Kraftwerk After-Party
w/DJs Nordic Soul, Kris Moon, Jerry Abstract

Mon April 26, Mirabeau Room.

Of the many remarkable concepts that Kodwo Eshun's book More Brilliant Than the Sun (1998) presents, one of the most impressive is that Düsseldorf, Germany, is to electronic-based American music (hiphop, house, and techno) what the Mississippi Delta was to rock-based music. "Kraftwerk are to techno what Muddy Waters is to the Rolling Stones," he writes, "the authentic, the origin, the real... Düsseldorf is the Mississippi Delta."

The reason why this concept is so remarkable is it rearranges the established order of pop music. In this case, blacks aren't the vital mud from which a new music flourishes; they're secondary. With Kraftwerk, white Germans are the source, and black Americans are the cultivators, modifying a genre of music based on the electronic act's work.
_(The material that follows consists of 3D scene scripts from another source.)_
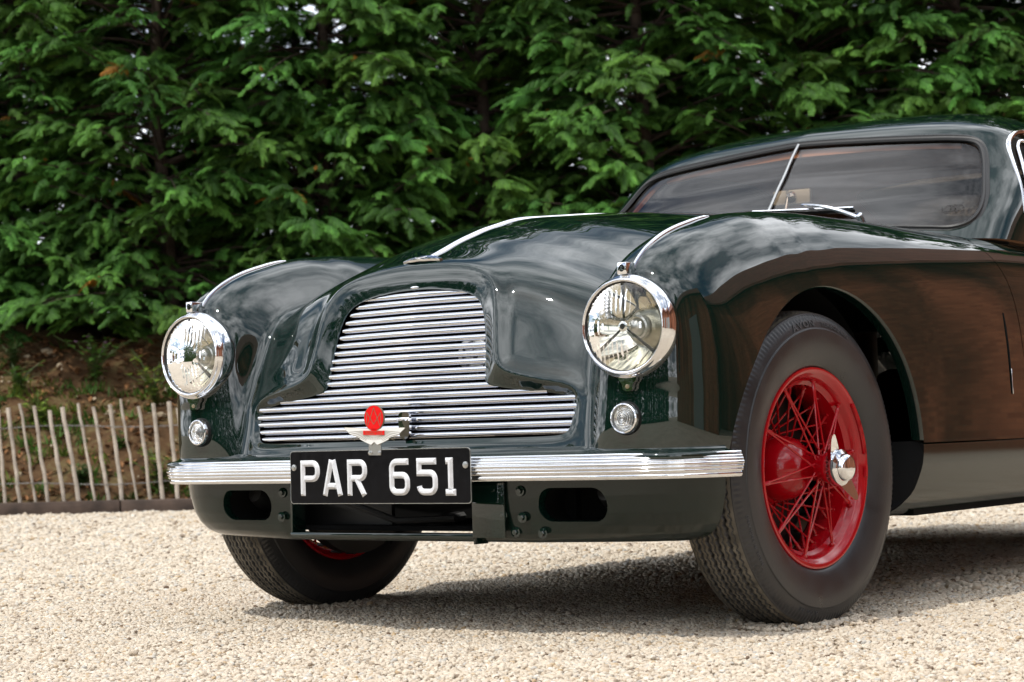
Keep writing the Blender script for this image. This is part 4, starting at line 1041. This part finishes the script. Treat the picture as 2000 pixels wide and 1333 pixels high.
def pebbles(name, poly_xy, density, size, seed, z0=0.):
    P = np.array([(x, y, z0) for x, y in poly_xy])
    o = mesh_obj(name, P, [tuple(range(len(P)))], MAT['pebble'], None, False)
    ng = bpy.data.node_groups.new('pebble_scatter', 'GeometryNodeTree')
    ng.interface.new_socket('Geometry', in_out='INPUT', socket_type='NodeSocketGeometry'); ng.interface.new_socket('Geometry', in_out='OUTPUT', socket_type='NodeSocketGeometry')
    A = lambda ty, **kw: [setattr(nn_, k, v) for nn_ in [ng.nodes.new(ty)] for k, v in (kw or {'label': ''}).items()] and ng.nodes[-1]
    L = ng.links.new
    gi = A('NodeGroupInput'); go = A('NodeGroupOutput')
    ds = A('GeometryNodeDistributePointsOnFaces'); ds.inputs['Density'].default_value = density; ds.inputs['Seed'].default_value = seed
    L(gi.outputs[0], ds.inputs['Mesh'])
    g2i = A('GeometryNodeGeometryToInstance')
    for k in range(5):
        ic = A('GeometryNodeMeshIcoSphere'); ic.inputs['Radius'].default_value = 1; ic.inputs['Subdivisions'].default_value = 2
        nz = A('ShaderNodeTexNoise'); nz.noise_dimensions = '4D'; nz.inputs['W'].default_value = 3.7*k+seed; nz.inputs['Scale'].default_value = .9; nz.inputs['Detail'].default_value = 1
        sb = A('ShaderNodeVectorMath'); sb.operation = 'SUBTRACT'; sb.inputs[1].default_value = (.5, .5, .5); L(nz.outputs['Color'], sb.inputs[0])
        ms = A('ShaderNodeVectorMath'); ms.operation = 'SCALE'; ms.inputs['Scale'].default_value = 1.5; L(sb.outputs[0], ms.inputs[0])
        sp = A('GeometryNodeSetPosition'); L(ic.outputs[0], sp.inputs[0]); L(ms.outputs[0], sp.inputs['Offset'])
        tr = A('GeometryNodeTransform'); tr.inputs['Scale'].default_value = [(1, .8, .55), (1, .65, .5), (.9, .9, .6), (1.15, .7, .65), (1, .8, .75)][k]; L(sp.outputs[0], tr.inputs[0])
        sm = A('GeometryNodeSetShadeSmooth'); L(tr.outputs[0], sm.inputs[0])
        mt = A('GeometryNodeSetMaterial'); mt.inputs['Material'].default_value = MAT['pebble']; L(sm.outputs[0], mt.inputs[0])
        L(mt.outputs[0], g2i.inputs[0])
    rs = A('FunctionNodeRandomValue'); rs.data_type = 'FLOAT'; rs.inputs[2].default_value = size*.55; rs.inputs[3].default_value = size*1.25; rs.inputs['Seed'].default_value = seed+1
    rr = A('FunctionNodeRandomValue'); rr.data_type = 'FLOAT_VECTOR'; rr.inputs[0].default_value = (-.5, -.5, 0); rr.inputs[1].default_value = (.5, .5, 6.28); rr.inputs['Seed'].default_value = seed+2
    rz = A('FunctionNodeRandomValue'); rz.data_type = 'FLOAT_VECTOR'; rz.inputs[0].default_value = (0, 0, -.35*size); rz.inputs[1].default_value = (0, 0, .45*size); rz.inputs['Seed'].default_value = seed+3
    # gentle unevenness of the bed
    nb = A('ShaderNodeTexNoise'); nb.inputs['Scale'].default_value = 3.; nb.inputs['Detail'].default_value = 3
    nm = A('ShaderNodeMath'); nm.operation = 'MULTIPLY_ADD'; nm.inputs[1].default_value = .032; nm.inputs[2].default_value = -.016; L(nb.outputs[0], nm.inputs[0])
    cz = A('ShaderNodeCombineXYZ'); L(nm.outputs[0], cz.inputs[2])
    av = A('ShaderNodeVectorMath'); av.operation = 'ADD'; L(rz.outputs[0], av.inputs[0]); L(cz.outputs[0], av.inputs[1])
    sp0 = A('GeometryNodeSetPosition'); L(ds.outputs[0], sp0.inputs[0]); L(av.outputs[0], sp0.inputs['Offset'])
    ip = A('GeometryNodeInstanceOnPoints'); L(sp0.outputs[0], ip.inputs['Points']); L(g2i.outputs[0], ip.inputs['Instance']); ip.inputs['Pick Instance'].default_value = True
    L(rr.outputs[0], ip.inputs['Rotation']); L(rs.outputs[1], ip.inputs['Scale'])
    rt = A('FunctionNodeRandomValue'); rt.data_type = 'FLOAT'; rt.inputs['Seed'].default_value = seed+4
    sa = A('GeometryNodeStoreNamedAttribute'); sa.data_type = 'FLOAT'; sa.domain = 'INSTANCE'; sa.inputs['Name'].default_value = 'tint'
    L(ip.outputs[0], sa.inputs[0]); L(rt.outputs[1], sa.inputs['Value'])
    L(sa.outputs[0], go.inputs[0])
    md = o.modifiers.new('scatter', 'NODES'); md.node_group = ng
    return setprops(o, 'pale limestone gravel', 'gravel', kind='stuff')
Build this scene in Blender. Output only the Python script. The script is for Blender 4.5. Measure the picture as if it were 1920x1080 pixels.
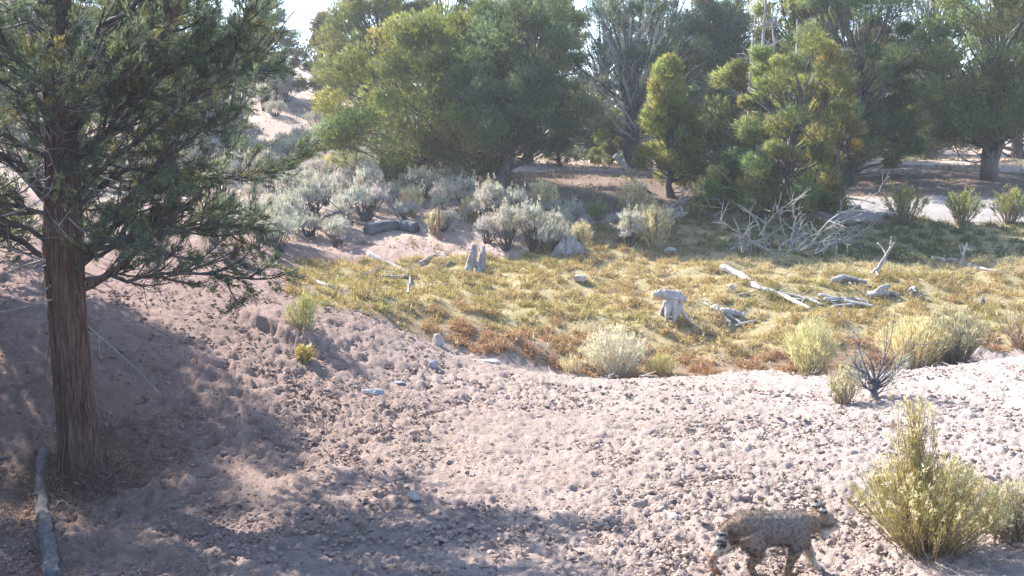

In the late '70s and early '80s, Kraftwerk enchanted not only hiphop stars like Afrika Bambaataa but also ordinary kids on the streets, who couldn't get enough of "Computer Love," "Pocket Calculator," and the celestial "The Man-Machine," which the Fearless Four used on "Rockin' it." The frequent amazement at this situation (white music influencing black music) has to do with the invalid belief that black creativity isn't intellectual because blacks are better conductors of raw inspiration. The incorrect idea being that it was up to others with more intelligence to transform new music into mature music.

In this case, though, the opposite movement is at work. Before Kraftwerk, the line between rap and disco was smooth (as exampled by "Rapper's Delight"). Kraftwerk gave hiphop the materials with which to break completely from disco, and now, three decades later, hiphop headz must give it up and admit that Düsseldorf is our fatherland.